4 Replies to “The Walking Dead”

  1. You were of course talking about people without God, not the world without God, but as I read this article Bill, I was reminded of Ecclesiastes. Eccl 12:13 says; “Here is the conclusion of the matter: fear God and keep his commandments, for this is the whole [reason for existence] of man.” Without this, it is all “meaningless, meaningless, utterly meaningless!!” (Eccl 1:2) This is also a pretty horrific view of life without God.
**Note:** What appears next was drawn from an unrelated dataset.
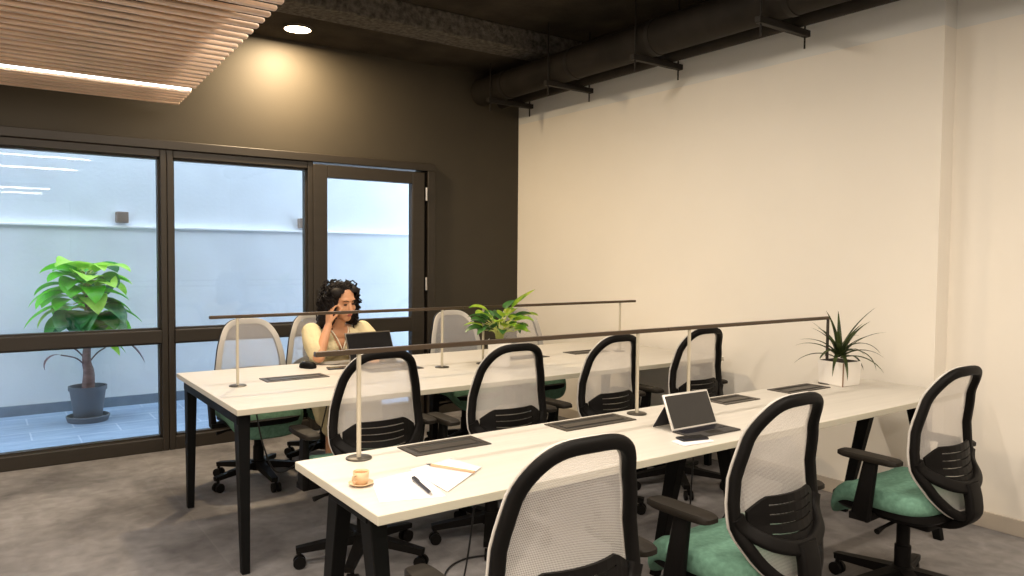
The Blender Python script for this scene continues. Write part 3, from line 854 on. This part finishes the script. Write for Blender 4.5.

    With the resurrection you speak of Bill, appears the meaning of life.

    John Symons

  2. A brilliant analogy actually, using zombies, but of course it is absolutely true!
    Steve Davis

  3. From what are we redeemed from that would necessitate the price of God’s perfect son unless is it something equally depraved in magnitude (1 Peter 1:18-19). God’s love is gloriously revealed when compared with the darkness of the human heart. Thanks for your write up Bill.

    C Y Tsai

  4. Interesting that you write about ‘zombies’, Bill.
    The ‘Progressive Atheists’ in Melbourne are planning to dress up as ‘zombies’ for some sort of demonstration on Easter Sunday at Federation Square.
    See their website at http://progressiveatheists.org/events/easter-zombie-sunday/
    Their image of Jesus is quite offensive.
    A bit of a weird demonstration! They certainly don’t understand the real truth about zombies!